Thursday, January 11, 2007

Addison Independent Article About Ray Pellegrini (thanks Pete!)

Big Ray: An Admirer Remembers

During the summer before my senior year at CSC, I Produced two plays for the town of Bristol; as part of my senior project. To me, theater was a daily part of my life and had been for years (thanks in no small part to "the committee," the local troupe fostered by the great Anne Gleason and "Marty" Chesley) and because of my college support I knew it would be more fun than "project."

It ended up being both, and despite some long days of set building and longer evenings of rehearsal, the shows ended up being a highlight of my Academic journey.

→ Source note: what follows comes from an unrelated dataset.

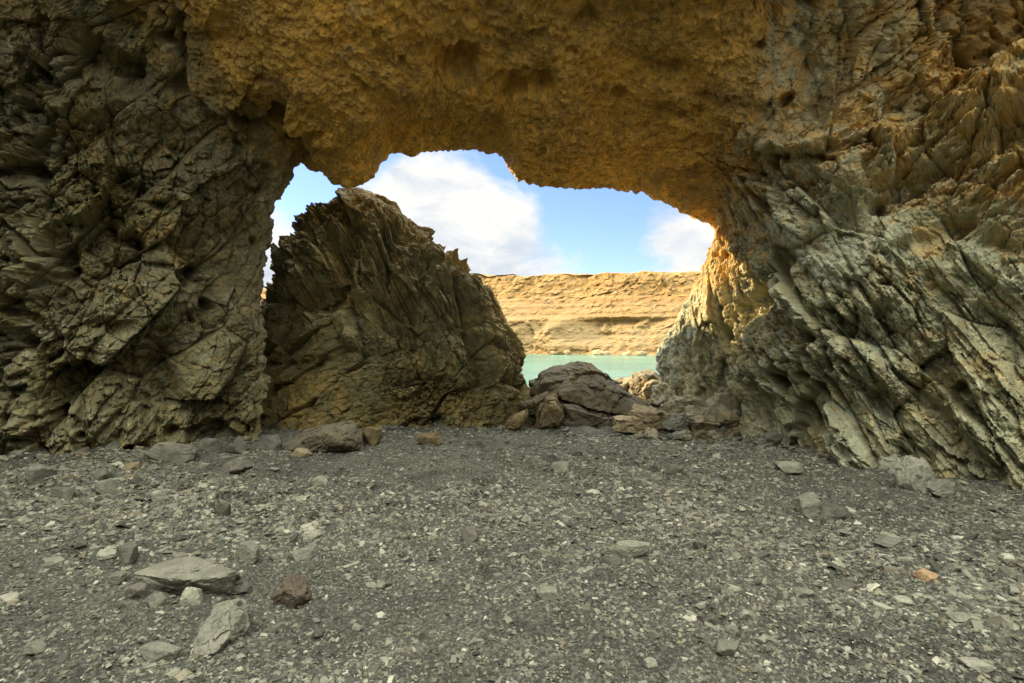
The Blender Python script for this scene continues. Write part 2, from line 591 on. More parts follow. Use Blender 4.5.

After the dust of that summer settled, and I was back at school, I received a letter on Mt. Abe letter-head from Ray Pellegrini. I had the pleasure of knowing Mr. P as the father of my good friend Christopher. He was always there to roll his eyes at our antics, laugh at our plays, and make us get out of "his chair" in the TV room.

I opened the note not sure if it was some sort of belated report card, "Dear Director Buonincontro..." it began. It was a Thank You letter. Thanking me for the hard work I put in to the productions both past and present, but more importantly thanking me for helping to influence a culture of the performing arts into the younger generations of the schools.

The importance of this did not hit home till after I left the rolling green hills of Vermont for the snow capped mountains of Oregon. I entered into work at a non-profit children's theater company as a teacher and performer. I went to school after school doing classes and plays, and teaching teachers how to play simple theater games that help students to communicate, work as a team, create discussion.

You see, Oregon has one of the worst budget crisis in the nation. Rather than programs on the block, entire schools close year after year. The school year gets shorter and shorter.

Then I got it.
Big Ray saw it.

The role of extra curricular activities is paramount in a community, cash strapped or not. It provides community identity, culture, something to root for. It is a vital and necessary outlet for countless numbers of kids.

Because of the support of Ray, both as an educator and as a parent, Vermont was a better place, and his influence and the influence of those like him have spread from the far corners of the world quite literally.

I believe that the most fitting tribute that can be paid to such a man is to continue the push for such activities. Ensure the survival of these programs for future students. Do it through donation. Do it through volunteering. Do it through government.

Me...I'll do it because Big Ray wrote me a letter.